Design of the electron spectrometer for the HUNTER experiment and timescale of electron thermalization in liquid Argon for directional detection of WIMP dark matter

Abstract

Neutrino physics has been going through rapid developments since the particle was first proposed by Pauli. The observation of neutrino oscillations has prompted an investigation of the issue of neutrino mass, with the "seesaw" mechanism garnering theoretical support. The HUNTER (Heavy Unseen Neutrinos from the Total Energy-momentum Reconstruction) experiment brings together AMO, nuclear physics and high energy physics researchers from Temple University, Houston University, UCLA and Princeton University to develop an apparatus capable of probing the keV-mass range of sterile neutrinos with high precision. The HUNTER detector makes use of the well-established COLTRIMS techniques for the collection of all the decay products of a neutrino-producing decay, and the reconstruction of their initial momenta and energies. Energy and momentum conservation allow then for the reconstruction of the missing neutrino mass.Electrons produced in the decay are guided towards their detector by an optimized set of electrodes paired to a magnetic field to confine their trajectories into spirals. A magnetic shield protects the electron from external stray fields that could alter their trajectories. A thorough study on the main source of background, namely the source scattering of ions, was conducted.
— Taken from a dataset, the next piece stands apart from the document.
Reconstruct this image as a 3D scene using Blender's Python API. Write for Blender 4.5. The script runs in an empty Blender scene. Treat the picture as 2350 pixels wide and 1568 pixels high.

As an additional topic, the feasibility of a directional-sensitive dark matter search experiment has been studied. Simple models of galactic dark matter distribution suggest that the motion of the Earth in space might introduce a directional anisotropy in the WIMPs momentum distribution at the Earth. The shape of a WIMP-like recoil in a target material could be be used to extract directional information for the incident WIMP, and thus confirm the anisotropy. The peculiar microphysics of liquid Argon requires thermalization of ionization electrons for a signal to form. To determine if directional information can be extracted, one needs to understand the energy spectrum of the electrons emitted in recoil event. Then, one needs a model to determine the time scale of the thermalization, and the distance to which the electrons travel.